Is $M(x, y) = 0$ when $x=y$; 1 otherwise a metric?

Question

My graph theory textbook gives the definition of a 'metric' as:

1. $M(x,y) \ge 0$ for all $x$, $y$, and $M(x,y) =0$ if and only if $x=y$;
2. $M(x,y) = M(y,x)$ for all $x,y$;
3. $M(x,y) \le M(x,z) + M(z,y)$ for all $x,y,z$.

When I see properties like this I try to construct basic functions that break only one of the rules at a time, while leaving the others intact. That gives me a good feel for how they play off one another.

So I tried the function

\begin{equation} M(x, y) = \left\{\begin{matrix} 0 & \text{when} \quad x = y \\ 1 & \text{when} \quad x \neq y \\ \end{matrix}\right. \end{equation}

This seems to satisfy all the properties, though, except for maybe the third one! But it feels like it goes against the "spirit" of a metric somewhat.

Is there a counterexample I'm not seeing here? Many thanks in advance.

Answer 1

The function you provide is indeed a metric, and it satisfies the third condition as well: if $x=y$, $M(x, y)=0$ and the inequality is satisfied; if instead $x\ne y$, surely one of $z\ne x$ or $z\ne y$ must be true, so you have $M(x,z)+M(z,y)\ge1$.

The metric you have found is called discrete metric, and is a particular example of metric that induces a discrete topology on the set equipped with it. If a set $X$ is endowed with this topology, all of its subsets are open in the topology, and as a consequence all functions from $X$ to another topological space is a continuous map.

Answer 2

It is not too hard to verify that $$ M(x,y) = \begin{cases} 1 & \text{if $x\ne y$,} \\ 0 & \text{otherwise} \end{cases} $$ defines a metric. Properties (1) and (2) are explicit in the definition, so only the triangle inequality (3) requires any though to verify. The following argument maybe be overkill, but gets the job done:

Note that if $x\ne y$, then for any arbitrary point $z$, we have either $z \ne x$ or $z \ne y$ (or both!). But then either $$ M(x,z) + M(z,y) = 1 + M(z,y) \ge 1 \qquad\text{or}\qquad M(x,z) + M(z,y) = M(x,z) + 1 \ge 1. $$ In either case, since $M(x,y) = 1$, we have $$ M(x,y) = 1 \le M(x,z) + M(z,y). $$ On the other hand, if $x = y$, then $M(x,y) = 0$, and so $$ M(x,y) = 0 \le M(x,z) + M(z,y) $$ for all $z$.

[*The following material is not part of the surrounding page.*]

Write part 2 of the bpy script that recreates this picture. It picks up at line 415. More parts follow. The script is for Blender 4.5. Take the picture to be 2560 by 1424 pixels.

Therefore $M$ verifies property (3) and is a metric. This metric is often called the trivial metric or the discrete metric, and is a fairly standard example. You might think of this as "Baby's First Metric!"; it is a very simple function to understand, and it is not too hard to verify that it satisfies the axioms of a metric. It also gives an abstract example of a metric that does't obviously relate to our usual intuition regarding the measurement of distances in Euclidean space.